I got up yesterday feeling strangely hungry, considering the elaborate meal we'd had the night before. I guess with tasting menus, though, you don't necessarily get a significant quantity of food. Everything is artfully prepared down to the tiniest morsel, but some of the courses are only a tiny morsel. In other words, calorically, I was at a deficit.
Dave took care of that by cooking up an English breakfast using the supplies that came with our cottage.
We had beans, eggs, bacon, sliced tomatoes and buttered toast with jam. Olga watched from the couch, eagerly awaiting her own piece of morning bacon.
See how low that doorway is? "Duck your nut" indeed! (In the photo it looks like "youre," which would obviously be grammatically incorrect, but that last e is actually just a flourish on the lettering -- not an e at all.)

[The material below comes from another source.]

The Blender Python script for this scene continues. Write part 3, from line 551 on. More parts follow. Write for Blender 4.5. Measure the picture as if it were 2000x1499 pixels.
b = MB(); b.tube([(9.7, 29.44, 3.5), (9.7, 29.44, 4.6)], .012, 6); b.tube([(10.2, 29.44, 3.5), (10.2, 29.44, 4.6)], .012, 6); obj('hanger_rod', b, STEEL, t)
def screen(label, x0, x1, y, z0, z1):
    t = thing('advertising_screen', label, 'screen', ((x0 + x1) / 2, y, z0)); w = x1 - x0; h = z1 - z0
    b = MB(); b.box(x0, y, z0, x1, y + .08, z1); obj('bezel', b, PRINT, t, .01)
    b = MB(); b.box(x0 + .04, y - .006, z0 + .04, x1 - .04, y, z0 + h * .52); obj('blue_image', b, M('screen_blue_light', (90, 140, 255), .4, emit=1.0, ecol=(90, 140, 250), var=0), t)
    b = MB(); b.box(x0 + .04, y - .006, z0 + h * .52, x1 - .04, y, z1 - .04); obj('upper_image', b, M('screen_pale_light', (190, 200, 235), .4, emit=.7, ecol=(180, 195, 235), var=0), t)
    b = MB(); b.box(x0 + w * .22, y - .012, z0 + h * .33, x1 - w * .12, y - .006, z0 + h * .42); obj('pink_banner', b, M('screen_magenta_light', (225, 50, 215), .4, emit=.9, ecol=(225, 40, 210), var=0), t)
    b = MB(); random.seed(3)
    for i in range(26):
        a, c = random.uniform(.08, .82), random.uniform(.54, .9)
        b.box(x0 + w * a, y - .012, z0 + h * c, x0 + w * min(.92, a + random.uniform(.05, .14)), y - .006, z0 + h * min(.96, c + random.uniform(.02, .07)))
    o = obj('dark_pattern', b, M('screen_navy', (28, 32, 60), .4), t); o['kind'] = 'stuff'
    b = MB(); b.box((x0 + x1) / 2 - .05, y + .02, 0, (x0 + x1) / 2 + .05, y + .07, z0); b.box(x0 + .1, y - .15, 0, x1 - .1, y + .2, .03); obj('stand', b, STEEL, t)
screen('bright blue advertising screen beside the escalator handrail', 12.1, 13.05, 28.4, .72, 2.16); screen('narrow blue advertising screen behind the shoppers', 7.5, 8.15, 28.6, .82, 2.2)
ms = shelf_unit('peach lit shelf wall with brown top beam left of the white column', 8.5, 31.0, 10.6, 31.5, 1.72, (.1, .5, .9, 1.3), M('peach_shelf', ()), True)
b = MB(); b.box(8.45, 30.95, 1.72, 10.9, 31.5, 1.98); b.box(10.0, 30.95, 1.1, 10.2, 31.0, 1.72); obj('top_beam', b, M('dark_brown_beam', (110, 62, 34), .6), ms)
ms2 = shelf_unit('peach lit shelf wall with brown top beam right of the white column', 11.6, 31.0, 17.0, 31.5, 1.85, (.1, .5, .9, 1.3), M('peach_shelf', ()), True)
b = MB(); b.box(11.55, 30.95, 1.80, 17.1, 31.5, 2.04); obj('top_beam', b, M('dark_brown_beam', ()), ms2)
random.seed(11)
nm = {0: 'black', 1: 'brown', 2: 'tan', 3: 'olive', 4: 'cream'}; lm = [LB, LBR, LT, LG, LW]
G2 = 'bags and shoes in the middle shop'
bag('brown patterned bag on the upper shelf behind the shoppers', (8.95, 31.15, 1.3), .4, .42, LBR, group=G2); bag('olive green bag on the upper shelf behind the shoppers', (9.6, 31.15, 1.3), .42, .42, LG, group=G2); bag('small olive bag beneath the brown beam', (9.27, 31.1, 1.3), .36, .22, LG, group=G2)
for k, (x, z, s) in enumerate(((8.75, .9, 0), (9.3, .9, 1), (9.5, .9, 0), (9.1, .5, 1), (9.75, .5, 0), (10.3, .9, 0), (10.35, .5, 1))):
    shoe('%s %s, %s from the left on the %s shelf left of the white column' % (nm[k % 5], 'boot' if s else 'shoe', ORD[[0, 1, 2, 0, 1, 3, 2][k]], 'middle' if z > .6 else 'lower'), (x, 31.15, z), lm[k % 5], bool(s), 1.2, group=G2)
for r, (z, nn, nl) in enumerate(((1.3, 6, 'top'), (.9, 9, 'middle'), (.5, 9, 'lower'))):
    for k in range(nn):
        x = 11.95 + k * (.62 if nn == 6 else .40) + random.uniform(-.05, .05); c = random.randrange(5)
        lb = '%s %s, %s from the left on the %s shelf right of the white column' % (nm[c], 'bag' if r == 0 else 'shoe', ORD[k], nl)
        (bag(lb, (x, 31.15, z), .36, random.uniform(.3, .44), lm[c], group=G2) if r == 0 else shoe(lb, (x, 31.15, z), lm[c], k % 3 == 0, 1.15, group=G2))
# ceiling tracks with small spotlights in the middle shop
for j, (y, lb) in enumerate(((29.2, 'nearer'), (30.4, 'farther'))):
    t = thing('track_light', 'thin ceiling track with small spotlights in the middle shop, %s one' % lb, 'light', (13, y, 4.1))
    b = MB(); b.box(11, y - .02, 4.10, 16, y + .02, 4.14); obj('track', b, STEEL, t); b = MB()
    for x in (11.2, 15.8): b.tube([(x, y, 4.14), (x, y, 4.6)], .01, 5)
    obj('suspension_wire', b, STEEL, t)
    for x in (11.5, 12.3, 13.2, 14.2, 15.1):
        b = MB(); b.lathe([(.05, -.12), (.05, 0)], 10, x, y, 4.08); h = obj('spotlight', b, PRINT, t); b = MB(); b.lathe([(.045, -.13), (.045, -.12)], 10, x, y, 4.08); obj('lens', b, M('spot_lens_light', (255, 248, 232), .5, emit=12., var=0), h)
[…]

After breakfast and some reading, Olga and I set out on a walk. We headed through town (top photo) to Braywick Park, where we went almost exactly three years ago.

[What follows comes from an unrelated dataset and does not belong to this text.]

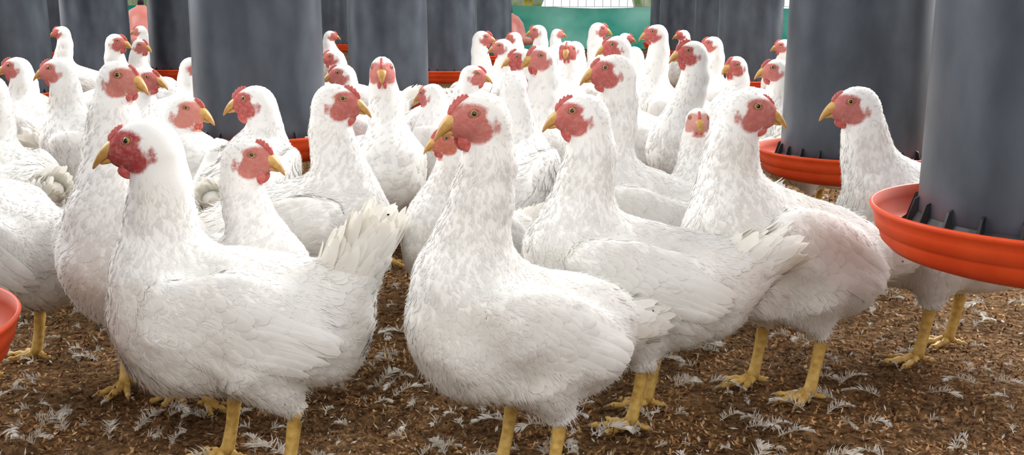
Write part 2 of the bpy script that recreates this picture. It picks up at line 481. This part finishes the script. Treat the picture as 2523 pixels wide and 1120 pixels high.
    if hy < 4.5:
        for sd in (-1, 1):
            head_part('wattle', WATTLE[comb], (.024, sd * .006, -.022))
            qs = project(A([Hc + (f * .0175 + u * .0135 + l * sd * .03) * hs]), prims, lump, 0.0, 4)[0]
            d, g = grad(A([qs]), prims, lump); nn = g[0] / np.linalg.norm(g[0])
            yv = Vector(nn * A([1, 1, .6])).normalized(); xv = Vector(f) - yv * Vector(f).dot(yv); xv.normalize(); zv = xv.cross(yv)
            M3 = Matrix((xv, yv, zv)).transposed()
            e = obj('eye', EYE, o); e.matrix_local = Matrix.Translation(Vector(qs) - yv * .0030) @ M3.to_4x4()
    for dx, yy in legs:
        obj('leg', LEG, o, (dx, yy, 0), (0, 0, math.radians(rng.uniform(-12, 12))))
    nfe = (6000, 2600, 900)[lod]
    idx = rng.randint(0, n, nfe); P = co[idx]; skp = sk[idx]; qq = q[idx]
    hd = np.linalg.norm(qq, axis=1) < .042
    offtail = ((P - tend) @ taxis) < -.030
    keep = (skp < .5 * rng.rand(len(P))) & (P[:, 2] > .104) & ~((qq[:, 0] > .016) & hd) & offtail
    P = P[keep]; qq = qq[keep]; hd = hd[keep]
    Tb = RB @ A([-1., 0, -.38])
    def flow(P, hd):
        nk = np.clip((P[:, 2] - (.25 + lift)) / .06, 0, 1) * (P[:, 0] > -.02)
        th = np.clip((.15 - P[:, 2]) / .05, 0, 1) * (np.abs(P[:, 1]) > .01)
        tl = np.clip((troot[0] + .01 - P[:, 0]) / .04, 0, 1) * (P[:, 2] > troot[2] - .035)
        T = np.tile(Tb, (len(P), 1))
        T = T * (1 - nk[:, None]) + A([-.25, 0, -1.]) * nk[:, None]
        T = T * (1 - th[:, None]) + A([-.5, 0, -1.]) * th[:, None]
        T = T * (1 - tl[:, None]) + taxis * tl[:, None]
        T[hd] = -f - u * .3
        return T, nk, th
    T, nk_, th = flow(P, hd)
    T = T + rng.normal(size=T.shape) * .15
    sz = (1, 1.25, 1.6)[lod]
    L = (.032 * (1 - nk_) + .018 * nk_) * rng.uniform(.75, 1.25, len(P)); W = (.017 * (1 - nk_) + .0060 * nk_) * rng.uniform(.8, 1.2, len(P)) * sz
    L[hd] = .009; W[hd] = .004 * sz
    rough = (P[:, 2] < .17) | (P[:, 0] < -.09)
    ISO1 = np.where(rough, .0038, .0012 - .0005 * nk_) * rng.uniform(.3, 1.4, len(P)); ISO1[hd] = .0005
    rows = ((0, .35), (.3, .9), (.6, 1.), (.85, .75), (1., .22)) if lod == 0 else ((0, .4), (.5, 1.), (1., .3))
    V, F, NN = feathers(P, T, L, W, -.0010, ISO1, prims, lump, rows)
    Vs = [V]; Fs = [F]; Ns = [NN]; off = len(V)
    nd = (13000, 2600, 0)[lod]
    if nd:
        idx = rng.randint(0, n, nd); Pd = co[idx]; kd = (sk[idx] < .1) & (Pd[:, 2] > .098) & (np.linalg.norm(q[idx], axis=1) > .036) & (((Pd - tend) @ taxis) < -.02)
        Pd = Pd[kd]; Td, nk_, th = flow(Pd, np.zeros(len(Pd), bool)); Td = Td + rng.normal(size=Td.shape) * .28
        Ld = rng.uniform(.008, .020, len(Pd)) * (1 - .4 * nk_); Wd = rng.uniform(.0008, .0016, len(Pd))
        is1 = np.where((Pd[:, 2] < .18) | (Pd[:, 0] < -.08), .0085, .0030) * rng.uniform(.2, 1.2, len(Pd)) * (1 - .3 * nk_)
        V, F, NN = feathers(Pd, Td, Ld, Wd, -.0005, is1, prims, lump, ((0, 1.), (.55, .8), (1., .1)), 2, 0, 0)
        Vs.append(V); Fs.append(F + off); Ns.append(NN)
    obj('plumage', np_mesh('plumage', np.concatenate(Vs), np.concatenate(Fs), [M_FEATHER], True, np.concatenate(Ns)), o)
    for sd in (-1, 1):
        Pw = []; Lw = []; Ww = []; I0 = []; I1 = []; Tw = []
        for i in range(10):
            t = i / 9
            Pw.append((.016 - .040 * t, sd * .10, .180 + .060 * t)); Lw.append((.094 + .018 * math.sin(t * 3.1)) * rng.uniform(.92, 1.05)); Ww.append(.016)
            I0.append(.0008); I1.append(.0060 + .0005 * i); Tw.append((-1, 0, -.26 - .06 * (t - .5)))
        for row in range(5):
            for i in range(6):
                t = (i + .5 * (row % 2)) / 6
                Pw.append((.078 - .020 * row - .012 * t, sd * .10, .184 + .064 * t + .003 * (4 - row))); Lw.append((.034 + .005 * row) * rng.uniform(.8, 1.2)); Ww.append(.017)
                I0.append(-.0006); I1.append(.0018 + .0005 * row + .0001 * i); Tw.append((-1, 0, -.30))
        Pw = A([bt(p) for p in Pw]); Tw = A(Tw, dtype=float) @ RB.T + rng.normal(size=(len(Pw), 3)) * .08
        Pw = project(Pw, prims, lump, 0.0, 4)
        rows = ((0, .5), (.2, .85), (.45, 1.), (.7, 1.), (.88, .8), (1., .3)) if lod < 2 else ((0, .6), (.5, 1), (1, .4))
        V, F, NN = feathers(Pw, Tw, A(Lw), A(Ww), A(I0), A(I1), prims, lump, rows, 2, .0005 * sd, .12)
        obj('wing', np_mesh('wing', V, F, [M_FEATHER], True, NN), o)
    # tail: rings of overlapping feathers wrapped round the tail cone, longest innermost
    tv = []; tf = []; tn = []
    axis = Vector(taxis); vert = Vector((st_, 0, ct)); lat = Vector((0, 1, 0)); c0 = Vector(bt([-.080, 0, .210])); te_ = Vector(tend)
    clen = (te_ - c0).length
    rings = ((.008, .052, .50), (.020, .056, .60), (.032, .056, .70), (.046, .054, .80), (.060, .050, .85)) if lod < 2 else ((.02, .060, .6), (.045, .058, .8))
    per = (18, 13, 9)[lod]
    for ri, (back, Lr, rk) in enumerate(rings):
        if back > clen: continue
        rloc = tw * .70 + (.050 - tw * .70) * back / clen
        for i in range(per):
            ph = 6.2832 * (i + .5 * (ri % 2) + rng.uniform(-.3, .3)) / per
            dirv = vert * math.sin(ph) + lat * math.cos(ph)
            root = te_ + (c0 - te_).normalized() * back + dirv * rloc * .88
            spread = vert * math.sin(ph) * (tw / .024) * .08 * rk + lat * math.cos(ph) * .02 - dirv * .10 * rk + (vert * rng.uniform(-.08, .08))
            d = (axis + spread).normalized()
            nn = (dirv - d * dirv.dot(d)).normalized(); w = d.cross(nn).normalized()
            Lf = Lr * rng.uniform(.75, 1.25) * (.7 + .3 * tlen); Wf = .016 * rng.uniform(.7, 1.2) * (1.6 if lod == 2 else 1)
            prof = ((0, .5), (.3, .9), (.6, 1.), (.8, .88), (.93, .55), (1., .08))
            o0 = len(tv)
            for (a, ww) in prof:
                cpt = root + d * Lf * a + nn * (.0010 + .0030 * a * a * rk)
                for sg in (-1, 0, 1):
                    tv.append(cpt + w * Wf * .5 * ww * sg + d * (rng.uniform(-.004, .003) if (a > .4 and sg) else 0) + nn * (.0009 if sg == 0 else 0))
                    tn.append((nn + w * sg * .08 + d * .08).normalized())
            for k in range(len(prof) - 1):
                a0 = o0 + k * 3
                for q0 in (0, 1):
                    quad = (a0 + q0, a0 + q0 + 1, a0 + q0 + 4, a0 + q0 + 3)
                    e1 = tv[quad[1]] - tv[quad[0]]; e2 = tv[quad[3]] - tv[quad[0]]
                    tf.append(quad if e1.cross(e2).dot(nn) > 0 else quad[::-1])
    tm = bpy.data.meshes.new('tail'); tm.from_pydata([tuple(v) for v in tv], [], tf); tm.materials.append(M_TAIL)
    tm.polygons.foreach_set('use_smooth', [True] * len(tf)); tm.update(); tm.normals_split_custom_set_from_vertices([tuple(v) for v in tn])
    obj('tail', tm, o)
    return o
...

To get there, we walked a long, raised sidewalk called The Causeway, through pastures and over a bridge across The Cut, a canal. Olga watched the squirrels intently, chasing them in her imagination.
The bridge was made by Tubewrights Ltd. of Newport, Monmouthshire (Wales). I've found an identical bridge in London. I guess pedestrian bridges were a Tubewrights specialty.
I wasn't sure how far Olga would want (or be able) to go, but we got to the park and walked part of its interior loop. Eventually I turned around and took her home again and she did not protest. It was a healthy walk for the old girl.
I, however, felt like I still needed some exercise. Walking Olga these days is just a slow amble. So after dropping her back at the cottage I set out myself for a longer, brisker walk around the park and some nearby neighborhoods. I came across a wedding at St. Michael's Church, and although I didn't linger it was fun to see the bride and groom emerge from the church, to be greeted by all the well-dressed guests.
Then I settled in with some New Yorkers and read until dinner, when Dave and I went to the Hind's Head, the pub that is attached to our cottage. It's also run by Heston Blumenthal, the chef at The Fat Duck, but its style is more casual and traditionally pub-like. A gastropub, I guess. I had fish pie and took it easy on the alcohol.
One downside of this cottage, like Clamato Cottage a few years ago, is the staircase. This one isn't as steep as Clamato's, but Olga is older and frailer, and reluctant to go up and down stairs. (And I'm reluctant to allow her to try.) So I carry her up to bed and then down again in the morning.
Well, last night she got kind of agitated around 1 a.m., squirming around and panting. At first we covered her with her blanket, thinking she was just cold, but that didn't work -- so at 3:30 a.m. I carried her downstairs to let her out. That didn't appear to be the problem either.
I decided I wasn't going to lug this 40-pound dog up and down the stairs all night, so she and I squeezed onto the two-seater couch, which required me to curl up like a cannonball. She was much calmer downstairs and, miraculously, we were both able to sleep.
Fortunately our cabin in Whitstable is only one story, so we won't have this staircase issue during Christmas!